### Dataset content
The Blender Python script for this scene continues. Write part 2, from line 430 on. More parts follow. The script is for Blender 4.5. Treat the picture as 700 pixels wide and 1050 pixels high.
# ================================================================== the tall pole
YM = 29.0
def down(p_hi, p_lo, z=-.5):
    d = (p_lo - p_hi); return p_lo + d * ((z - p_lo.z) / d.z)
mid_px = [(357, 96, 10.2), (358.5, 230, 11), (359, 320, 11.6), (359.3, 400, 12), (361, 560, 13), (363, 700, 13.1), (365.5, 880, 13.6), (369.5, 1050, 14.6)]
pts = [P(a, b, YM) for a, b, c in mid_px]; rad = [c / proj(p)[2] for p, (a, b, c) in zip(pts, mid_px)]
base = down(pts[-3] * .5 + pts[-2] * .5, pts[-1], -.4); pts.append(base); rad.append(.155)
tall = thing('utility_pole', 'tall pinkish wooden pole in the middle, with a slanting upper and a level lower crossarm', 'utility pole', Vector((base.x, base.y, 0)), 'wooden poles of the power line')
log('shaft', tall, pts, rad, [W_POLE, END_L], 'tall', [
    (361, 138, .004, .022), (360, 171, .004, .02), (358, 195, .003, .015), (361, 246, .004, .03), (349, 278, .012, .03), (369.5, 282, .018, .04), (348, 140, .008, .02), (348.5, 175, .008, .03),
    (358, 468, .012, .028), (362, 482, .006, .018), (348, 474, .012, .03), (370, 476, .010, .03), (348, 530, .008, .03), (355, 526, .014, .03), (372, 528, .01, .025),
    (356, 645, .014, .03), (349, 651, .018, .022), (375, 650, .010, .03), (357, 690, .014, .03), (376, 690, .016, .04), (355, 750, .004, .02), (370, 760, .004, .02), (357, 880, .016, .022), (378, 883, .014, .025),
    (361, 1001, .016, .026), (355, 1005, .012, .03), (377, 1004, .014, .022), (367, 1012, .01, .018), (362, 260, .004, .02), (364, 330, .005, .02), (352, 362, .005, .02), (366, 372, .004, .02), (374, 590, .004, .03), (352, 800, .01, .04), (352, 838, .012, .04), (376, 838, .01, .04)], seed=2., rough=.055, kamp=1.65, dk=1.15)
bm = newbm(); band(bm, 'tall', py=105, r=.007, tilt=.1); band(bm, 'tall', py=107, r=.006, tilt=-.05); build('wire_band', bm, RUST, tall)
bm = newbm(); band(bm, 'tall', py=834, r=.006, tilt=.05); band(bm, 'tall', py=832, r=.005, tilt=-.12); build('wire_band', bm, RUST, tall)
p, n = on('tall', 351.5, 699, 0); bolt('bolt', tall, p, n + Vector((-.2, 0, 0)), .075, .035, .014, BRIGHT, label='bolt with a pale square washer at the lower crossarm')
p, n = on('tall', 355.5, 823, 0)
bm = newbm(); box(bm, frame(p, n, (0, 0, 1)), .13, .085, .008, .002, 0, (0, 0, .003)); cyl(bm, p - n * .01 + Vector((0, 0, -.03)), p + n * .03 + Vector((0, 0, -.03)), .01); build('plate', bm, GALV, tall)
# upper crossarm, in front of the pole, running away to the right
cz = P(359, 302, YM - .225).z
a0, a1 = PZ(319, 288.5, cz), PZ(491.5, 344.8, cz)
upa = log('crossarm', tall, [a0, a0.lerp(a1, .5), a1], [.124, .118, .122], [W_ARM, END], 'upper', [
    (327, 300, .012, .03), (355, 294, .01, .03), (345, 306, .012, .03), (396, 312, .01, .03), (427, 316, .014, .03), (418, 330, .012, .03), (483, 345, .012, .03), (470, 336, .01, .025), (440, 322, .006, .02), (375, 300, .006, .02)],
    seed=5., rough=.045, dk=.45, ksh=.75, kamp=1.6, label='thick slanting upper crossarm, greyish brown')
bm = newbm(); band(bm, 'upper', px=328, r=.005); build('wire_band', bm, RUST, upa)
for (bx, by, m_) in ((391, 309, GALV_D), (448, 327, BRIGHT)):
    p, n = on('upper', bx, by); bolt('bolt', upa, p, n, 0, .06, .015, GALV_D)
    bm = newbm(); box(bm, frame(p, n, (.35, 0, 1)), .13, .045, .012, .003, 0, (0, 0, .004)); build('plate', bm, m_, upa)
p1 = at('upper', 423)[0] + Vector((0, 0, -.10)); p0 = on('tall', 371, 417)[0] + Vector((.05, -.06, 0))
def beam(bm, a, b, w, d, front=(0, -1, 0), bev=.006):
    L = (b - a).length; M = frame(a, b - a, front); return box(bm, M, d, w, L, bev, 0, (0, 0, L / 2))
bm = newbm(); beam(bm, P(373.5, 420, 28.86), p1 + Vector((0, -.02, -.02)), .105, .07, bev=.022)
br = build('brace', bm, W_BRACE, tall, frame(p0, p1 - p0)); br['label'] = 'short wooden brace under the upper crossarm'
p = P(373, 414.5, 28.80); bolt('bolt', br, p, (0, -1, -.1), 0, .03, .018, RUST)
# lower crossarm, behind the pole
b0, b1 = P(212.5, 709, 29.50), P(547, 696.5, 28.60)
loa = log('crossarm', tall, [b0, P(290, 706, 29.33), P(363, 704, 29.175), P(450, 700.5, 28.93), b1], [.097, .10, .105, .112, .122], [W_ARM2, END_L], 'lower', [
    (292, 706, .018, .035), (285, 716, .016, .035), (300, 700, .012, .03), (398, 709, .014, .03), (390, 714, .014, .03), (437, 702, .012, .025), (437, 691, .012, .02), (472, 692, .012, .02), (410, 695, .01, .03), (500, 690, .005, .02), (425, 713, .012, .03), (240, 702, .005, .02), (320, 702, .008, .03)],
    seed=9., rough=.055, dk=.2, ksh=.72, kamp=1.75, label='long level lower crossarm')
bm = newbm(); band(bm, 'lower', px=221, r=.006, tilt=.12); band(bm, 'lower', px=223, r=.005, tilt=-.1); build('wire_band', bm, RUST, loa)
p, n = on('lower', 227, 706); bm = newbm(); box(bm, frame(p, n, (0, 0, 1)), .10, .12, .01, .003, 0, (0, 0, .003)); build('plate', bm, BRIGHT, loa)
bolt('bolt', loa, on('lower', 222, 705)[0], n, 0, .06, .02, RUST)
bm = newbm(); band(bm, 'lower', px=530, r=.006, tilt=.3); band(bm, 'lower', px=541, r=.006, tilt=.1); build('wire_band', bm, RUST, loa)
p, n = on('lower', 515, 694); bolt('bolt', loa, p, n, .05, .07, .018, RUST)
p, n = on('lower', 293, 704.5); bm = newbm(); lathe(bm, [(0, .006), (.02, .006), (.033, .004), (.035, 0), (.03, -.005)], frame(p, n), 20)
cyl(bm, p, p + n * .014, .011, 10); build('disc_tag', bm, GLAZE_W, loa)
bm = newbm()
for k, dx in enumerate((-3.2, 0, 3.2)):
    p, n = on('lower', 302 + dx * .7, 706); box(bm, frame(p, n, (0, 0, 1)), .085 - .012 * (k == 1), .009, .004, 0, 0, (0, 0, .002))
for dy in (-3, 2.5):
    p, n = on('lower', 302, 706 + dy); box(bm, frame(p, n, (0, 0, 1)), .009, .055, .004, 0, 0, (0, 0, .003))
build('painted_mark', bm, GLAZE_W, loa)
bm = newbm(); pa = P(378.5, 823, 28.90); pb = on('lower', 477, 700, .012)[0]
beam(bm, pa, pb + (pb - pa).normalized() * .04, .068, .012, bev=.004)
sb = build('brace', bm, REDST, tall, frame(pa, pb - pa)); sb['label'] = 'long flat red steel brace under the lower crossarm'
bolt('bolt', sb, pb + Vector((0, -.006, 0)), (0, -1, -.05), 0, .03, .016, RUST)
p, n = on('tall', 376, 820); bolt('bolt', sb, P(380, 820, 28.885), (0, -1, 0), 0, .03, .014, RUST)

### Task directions
All of the material above needs to be copied exactly.

### Exercise response
The Blender Python script for this scene continues. Write part 2, from line 430 on. More parts follow. The script is for Blender 4.5. Treat the picture as 700 pixels wide and 1050 pixels high.
# ================================================================== the tall pole
YM = 29.0
def down(p_hi, p_lo, z=-.5):
    d = (p_lo - p_hi); return p_lo + d * ((z - p_lo.z) / d.z)
mid_px = [(357, 96, 10.2), (358.5, 230, 11), (359, 320, 11.6), (359.3, 400, 12), (361, 560, 13), (363, 700, 13.1), (365.5, 880, 13.6), (369.5, 1050, 14.6)]
pts = [P(a, b, YM) for a, b, c in mid_px]; rad = [c / proj(p)[2] for p, (a, b, c) in zip(pts, mid_px)]
base = down(pts[-3] * .5 + pts[-2] * .5, pts[-1], -.4); pts.append(base); rad.append(.155)
tall = thing('utility_pole', 'tall pinkish wooden pole in the middle, with a slanting upper and a level lower crossarm', 'utility pole', Vector((base.x, base.y, 0)), 'wooden poles of the power line')
log('shaft', tall, pts, rad, [W_POLE, END_L], 'tall', [
    (361, 138, .004, .022), (360, 171, .004, .02), (358, 195, .003, .015), (361, 246, .004, .03), (349, 278, .012, .03), (369.5, 282, .018, .04), (348, 140, .008, .02), (348.5, 175, .008, .03),
    (358, 468, .012, .028), (362, 482, .006, .018), (348, 474, .012, .03), (370, 476, .010, .03), (348, 530, .008, .03), (355, 526, .014, .03), (372, 528, .01, .025),
    (356, 645, .014, .03), (349, 651, .018, .022), (375, 650, .010, .03), (357, 690, .014, .03), (376, 690, .016, .04), (355, 750, .004, .02), (370, 760, .004, .02), (357, 880, .016, .022), (378, 883, .014, .025),
    (361, 1001, .016, .026), (355, 1005, .012, .03), (377, 1004, .014, .022), (367, 1012, .01, .018), (362, 260, .004, .02), (364, 330, .005, .02), (352, 362, .005, .02), (366, 372, .004, .02), (374, 590, .004, .03), (352, 800, .01, .04), (352, 838, .012, .04), (376, 838, .01, .04)], seed=2., rough=.055, kamp=1.65, dk=1.15)
bm = newbm(); band(bm, 'tall', py=105, r=.007, tilt=.1); band(bm, 'tall', py=107, r=.006, tilt=-.05); build('wire_band', bm, RUST, tall)
bm = newbm(); band(bm, 'tall', py=834, r=.006, tilt=.05); band(bm, 'tall', py=832, r=.005, tilt=-.12); build('wire_band', bm, RUST, tall)
p, n = on('tall', 351.5, 699, 0); bolt('bolt', tall, p, n + Vector((-.2, 0, 0)), .075, .035, .014, BRIGHT, label='bolt with a pale square washer at the lower crossarm')
p, n = on('tall', 355.5, 823, 0)
bm = newbm(); box(bm, frame(p, n, (0, 0, 1)), .13, .085, .008, .002, 0, (0, 0, .003)); cyl(bm, p - n * .01 + Vector((0, 0, -.03)), p + n * .03 + Vector((0, 0, -.03)), .01); build('plate', bm, GALV, tall)
# upper crossarm, in front of the pole, running away to the right
cz = P(359, 302, YM - .225).z
a0, a1 = PZ(319, 288.5, cz), PZ(491.5, 344.8, cz)
upa = log('crossarm', tall, [a0, a0.lerp(a1, .5), a1], [.124, .118, .122], [W_ARM, END], 'upper', [
    (327, 300, .012, .03), (355, 294, .01, .03), (345, 306, .012, .03), (396, 312, .01, .03), (427, 316, .014, .03), (418, 330, .012, .03), (483, 345, .012, .03), (470, 336, .01, .025), (440, 322, .006, .02), (375, 300, .006, .02)],
    seed=5., rough=.045, dk=.45, ksh=.75, kamp=1.6, label='thick slanting upper crossarm, greyish brown')
bm = newbm(); band(bm, 'upper', px=328, r=.005); build('wire_band', bm, RUST, upa)
for (bx, by, m_) in ((391, 309, GALV_D), (448, 327, BRIGHT)):
    p, n = on('upper', bx, by); bolt('bolt', upa, p, n, 0, .06, .015, GALV_D)
    bm = newbm(); box(bm, frame(p, n, (.35, 0, 1)), .13, .045, .012, .003, 0, (0, 0, .004)); build('plate', bm, m_, upa)
p1 = at('upper', 423)[0] + Vector((0, 0, -.10)); p0 = on('tall', 371, 417)[0] + Vector((.05, -.06, 0))
def beam(bm, a, b, w, d, front=(0, -1, 0), bev=.006):
    L = (b - a).length; M = frame(a, b - a, front); return box(bm, M, d, w, L, bev, 0, (0, 0, L / 2))
bm = newbm(); beam(bm, P(373.5, 420, 28.86), p1 + Vector((0, -.02, -.02)), .105, .07, bev=.022)
br = build('brace', bm, W_BRACE, tall, frame(p0, p1 - p0)); br['label'] = 'short wooden brace under the upper crossarm'
p = P(373, 414.5, 28.80); bolt('bolt', br, p, (0, -1, -.1), 0, .03, .018, RUST)
# lower crossarm, behind the pole
b0, b1 = P(212.5, 709, 29.50), P(547, 696.5, 28.60)
loa = log('crossarm', tall, [b0, P(290, 706, 29.33), P(363, 704, 29.175), P(450, 700.5, 28.93), b1], [.097, .10, .105, .112, .122], [W_ARM2, END_L], 'lower', [
    (292, 706, .018, .035), (285, 716, .016, .035), (300, 700, .012, .03), (398, 709, .014, .03), (390, 714, .014, .03), (437, 702, .012, .025), (437, 691, .012, .02), (472, 692, .012, .02), (410, 695, .01, .03), (500, 690, .005, .02), (425, 713, .012, .03), (240, 702, .005, .02), (320, 702, .008, .03)],
    seed=9., rough=.055, dk=.2, ksh=.72, kamp=1.75, label='long level lower crossarm')
bm = newbm(); band(bm, 'lower', px=221, r=.006, tilt=.12); band(bm, 'lower', px=223, r=.005, tilt=-.1); build('wire_band', bm, RUST, loa)
p, n = on('lower', 227, 706); bm = newbm(); box(bm, frame(p, n, (0, 0, 1)), .10, .12, .01, .003, 0, (0, 0, .003)); build('plate', bm, BRIGHT, loa)
bolt('bolt', loa, on('lower', 222, 705)[0], n, 0, .06, .02, RUST)
bm = newbm(); band(bm, 'lower', px=530, r=.006, tilt=.3); band(bm, 'lower', px=541, r=.006, tilt=.1); build('wire_band', bm, RUST, loa)
p, n = on('lower', 515, 694); bolt('bolt', loa, p, n, .05, .07, .018, RUST)
p, n = on('lower', 293, 704.5); bm = newbm(); lathe(bm, [(0, .006), (.02, .006), (.033, .004), (.035, 0), (.03, -.005)], frame(p, n), 20)
cyl(bm, p, p + n * .014, .011, 10); build('disc_tag', bm, GLAZE_W, loa)
bm = newbm()
for k, dx in enumerate((-3.2, 0, 3.2)):
    p, n = on('lower', 302 + dx * .7, 706); box(bm, frame(p, n, (0, 0, 1)), .085 - .012 * (k == 1), .009, .004, 0, 0, (0, 0, .002))
for dy in (-3, 2.5):
    p, n = on('lower', 302, 706 + dy); box(bm, frame(p, n, (0, 0, 1)), .009, .055, .004, 0, 0, (0, 0, .003))
build('painted_mark', bm, GLAZE_W, loa)
bm = newbm(); pa = P(378.5, 823, 28.90); pb = on('lower', 477, 700, .012)[0]
beam(bm, pa, pb + (pb - pa).normalized() * .04, .068, .012, bev=.004)
sb = build('brace', bm, REDST, tall, frame(pa, pb - pa)); sb['label'] = 'long flat red steel brace under the lower crossarm'
bolt('bolt', sb, pb + Vector((0, -.006, 0)), (0, -1, -.05), 0, .03, .016, RUST)
p, n = on('tall', 376, 820); bolt('bolt', sb, P(380, 820, 28.885), (0, -1, 0), 0, .03, .014, RUST)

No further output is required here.